Embroiderers from Las Vueltas participate in a historical memory workshop
In January 2025, the Mujeres Bordadoras Vueltenses [Embroidery Women of Las Vueltas] collective participated in historical memory workshops in Las Vueltas, Chalatenango. Teresa Cruz, an embroiderer and popular educator from the Museum of the Word and Image (MUPI), leads the group.
This workshop was coordinated by Western University (Canada) and by architects from KU Leuven University (Belgium), with the support of architect Evelia Macal, and Amanda Grzyb, coordinator of the Surviving Memory initiative.
The process began with the identification of historical images from the armed conflict, followed by visits to the places where those images were taken in order to identify the changes that have occurred over time. Later, a team of architecture students produced drawings based on the stories evoked by the photographs.

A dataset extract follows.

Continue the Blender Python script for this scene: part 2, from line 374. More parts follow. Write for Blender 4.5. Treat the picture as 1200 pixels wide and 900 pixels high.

Using these sketches as a foundation, the embroiderers will stitch their stories with colored threads, creating testimonial pieces that will eventually become part of a museum collection to preserve the community’s legacy.
The activity also had the voluntary support of Olvin J. Abrego Ayala, an intern at MUPI, who is spending one year in El Salvador through support from his university’s Olga Gruss Lewin Program and a Fulbright research grant. Ayala comes from a family originally from Honduras, was born in Chalatenango, and lives in the United States, where he completed his bachelor’s degree in Latin American Studies at Dartmouth University.
The Surviving Memory in Postwar El Salvador research initiative is supported in part by funding from the Social Sciences and Humanities Research Council of Canada, Western University, KU Leuven, the Canadian Foundation for Innovation, and the Ontario Research Fund.